**** Provided material ****

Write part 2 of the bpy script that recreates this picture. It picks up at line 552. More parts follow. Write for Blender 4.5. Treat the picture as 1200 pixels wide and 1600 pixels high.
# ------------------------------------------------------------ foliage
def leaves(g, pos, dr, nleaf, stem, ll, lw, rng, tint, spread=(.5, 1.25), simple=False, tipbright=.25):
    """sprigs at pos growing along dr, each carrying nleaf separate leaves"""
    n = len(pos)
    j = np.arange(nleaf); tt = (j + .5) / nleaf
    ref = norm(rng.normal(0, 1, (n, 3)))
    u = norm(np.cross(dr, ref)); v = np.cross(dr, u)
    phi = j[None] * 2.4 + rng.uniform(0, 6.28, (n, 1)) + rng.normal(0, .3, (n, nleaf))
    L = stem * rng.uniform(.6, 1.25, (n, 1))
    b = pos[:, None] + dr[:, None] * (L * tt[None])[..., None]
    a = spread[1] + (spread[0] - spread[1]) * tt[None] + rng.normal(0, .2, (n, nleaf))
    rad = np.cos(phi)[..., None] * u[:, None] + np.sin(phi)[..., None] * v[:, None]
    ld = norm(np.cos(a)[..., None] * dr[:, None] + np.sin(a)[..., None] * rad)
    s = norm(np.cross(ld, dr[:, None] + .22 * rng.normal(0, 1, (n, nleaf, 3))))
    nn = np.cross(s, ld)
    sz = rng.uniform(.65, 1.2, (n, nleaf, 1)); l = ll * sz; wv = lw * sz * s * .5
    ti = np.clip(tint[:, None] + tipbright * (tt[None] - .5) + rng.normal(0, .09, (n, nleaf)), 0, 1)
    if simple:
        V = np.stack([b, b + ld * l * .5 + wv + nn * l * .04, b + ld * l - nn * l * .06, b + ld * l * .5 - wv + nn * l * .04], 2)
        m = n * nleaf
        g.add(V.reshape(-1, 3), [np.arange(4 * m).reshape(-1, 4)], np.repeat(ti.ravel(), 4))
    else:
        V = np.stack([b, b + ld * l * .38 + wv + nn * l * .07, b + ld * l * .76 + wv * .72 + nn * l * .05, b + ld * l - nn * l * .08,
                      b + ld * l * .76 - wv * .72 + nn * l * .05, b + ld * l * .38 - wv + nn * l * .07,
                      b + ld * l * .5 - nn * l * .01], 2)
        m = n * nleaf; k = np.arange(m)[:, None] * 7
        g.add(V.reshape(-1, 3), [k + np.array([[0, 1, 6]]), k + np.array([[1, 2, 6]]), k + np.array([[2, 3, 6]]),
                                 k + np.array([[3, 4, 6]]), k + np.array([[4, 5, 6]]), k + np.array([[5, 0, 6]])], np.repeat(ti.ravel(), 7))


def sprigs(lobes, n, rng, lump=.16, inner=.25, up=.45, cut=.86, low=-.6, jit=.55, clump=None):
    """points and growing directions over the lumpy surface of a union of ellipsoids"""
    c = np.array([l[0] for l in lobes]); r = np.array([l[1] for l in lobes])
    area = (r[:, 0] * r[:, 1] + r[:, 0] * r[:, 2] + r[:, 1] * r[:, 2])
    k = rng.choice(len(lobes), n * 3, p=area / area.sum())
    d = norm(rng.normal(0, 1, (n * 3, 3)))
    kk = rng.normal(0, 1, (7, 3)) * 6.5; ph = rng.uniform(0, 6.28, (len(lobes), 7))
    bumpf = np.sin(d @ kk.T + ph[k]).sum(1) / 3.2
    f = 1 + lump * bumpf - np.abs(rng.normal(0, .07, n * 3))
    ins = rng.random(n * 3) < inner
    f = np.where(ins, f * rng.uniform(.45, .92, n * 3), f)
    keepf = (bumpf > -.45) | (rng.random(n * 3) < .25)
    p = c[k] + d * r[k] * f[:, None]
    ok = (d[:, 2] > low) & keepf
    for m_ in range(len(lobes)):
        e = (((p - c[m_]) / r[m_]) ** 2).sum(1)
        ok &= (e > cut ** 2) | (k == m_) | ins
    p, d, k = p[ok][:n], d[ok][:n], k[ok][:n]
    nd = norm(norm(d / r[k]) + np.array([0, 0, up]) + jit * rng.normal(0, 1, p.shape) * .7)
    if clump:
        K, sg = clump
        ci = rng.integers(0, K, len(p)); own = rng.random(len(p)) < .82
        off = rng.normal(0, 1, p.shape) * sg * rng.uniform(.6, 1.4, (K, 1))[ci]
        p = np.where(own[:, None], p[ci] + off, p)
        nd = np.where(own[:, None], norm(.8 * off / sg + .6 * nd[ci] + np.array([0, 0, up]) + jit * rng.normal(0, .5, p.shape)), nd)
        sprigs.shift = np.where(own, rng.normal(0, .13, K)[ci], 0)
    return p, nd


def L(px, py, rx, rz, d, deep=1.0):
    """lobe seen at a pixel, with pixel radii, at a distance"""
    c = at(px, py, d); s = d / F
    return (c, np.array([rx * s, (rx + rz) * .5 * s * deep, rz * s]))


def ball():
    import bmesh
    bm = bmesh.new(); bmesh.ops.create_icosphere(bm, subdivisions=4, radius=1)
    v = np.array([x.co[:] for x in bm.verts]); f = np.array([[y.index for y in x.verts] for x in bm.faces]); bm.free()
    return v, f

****

| Problem statement |
Report how many lines above hold the string "normal", giving nothing but the number.

| Exercise answer |
12